Chris Dixon has no business on this list. He is A16z's chief crypto shill on Twitter and blocks anyone who even remotely questions crypto/web3/blockchain.

To say he is more interested in decentralized technology than money is laughable given his complete inability to engage in any sort of healthy discussion about it. He is bad for the space.


The way PG talks about these companies on Twitter makes me feel like I'm taking crazy pills.

Mighty https://twitter.com/search?q=mighty%20(from%3Apaulg)&src=typ...

Mighty so obviously had no idea who its customer was. Can't afford good hardware to run CPU/GPU-intensive browser apps? Why not spend $420 a year on a browser. Is it for enterprise or consumer? Who knows.

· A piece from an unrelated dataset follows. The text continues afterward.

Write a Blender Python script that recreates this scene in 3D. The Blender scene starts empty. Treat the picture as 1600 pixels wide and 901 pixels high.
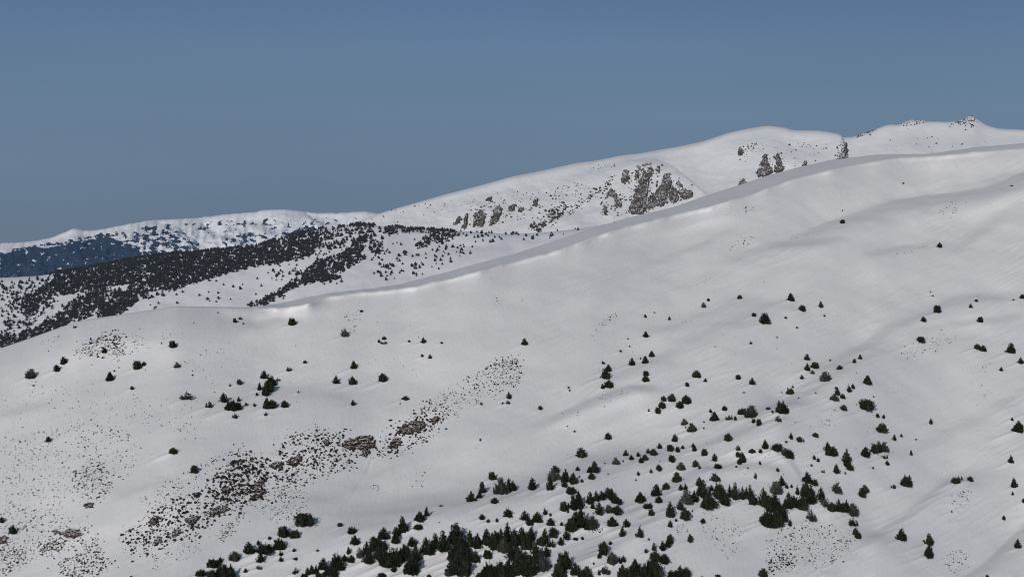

He spoke of it like a once in a generation company [1] and the fact they spent 3.5 years working a product that never even launched goes against what I thought his philosophy was.

Replit - https://twitter.com/search?q=replit%20(from%3Apaulg)&src=typ...

Replit I feel suffers from the same problem and, possibly not coincidentally, PG talks about it the same way. Is it an IDE? Hosting platform? Education platform? How have they not found PMF after raising $100M over 8 years [2]? I feel like every time I see someone talk about the company on Twitter it's about them launching some brand new feature in a new area. On that, I also only ever see the same few people on Twitter chatting about it and have never encountered Replit in the wild. It's almost always Codepen, Codesandbox, JS Fiddle or Stackblitz.

It makes me seriously question PG's opinions on individual companies as his bias is so clear and it makes him appear so naive.

[1] https://twitter.com/paulg/status/1561473124389888000

[2] https://www.crunchbase.com/organization/replit/company_finan...


Nobody uses email to discover new email addresses, outreach is direct. Discoverability is a massive part of social media platforms and is hindered by the isolated pod structure that Mastodon supports


Discoverability and onboarding and authentication is hard.

I remember the fluffy days of Facebook, where almost in an instant there was a wildfire of 'you might know' suggestions, from harvested addressbooks and cross referencing.

I found, and find discoverability hard on Twitter. My follow list rarely gets bumped and I am pretty clueless as to who and what is in it. I have to make an effort to grow the list.

Tweet reach may be massaged by favs, comments and retweets. Not totally sure how this is different in Mastodon.

Are we talking timeline/search promotion?

I remember email round robins pre Facebook and you did add people if you recognised them.

Directory services just got pulled as they were harvested by spammers. Not that I think this would help. You need some nudging.

If I read an article and the author had an easy lookupable and addable feed, I might note it.


> This made it difficult to work with separate hosts (www.my.app vs. api.my.app).

This is still possible with session cookies if you use wildcard origin cookies i.e. *.my.app


I know, contrived example. Think of www.google.com and googleapis.com. Or CORS issues. There are legitimate problems with cross-origin requests.


Yeah, those are issues at google's scale. Almost no one who uses them is even at half of google scale.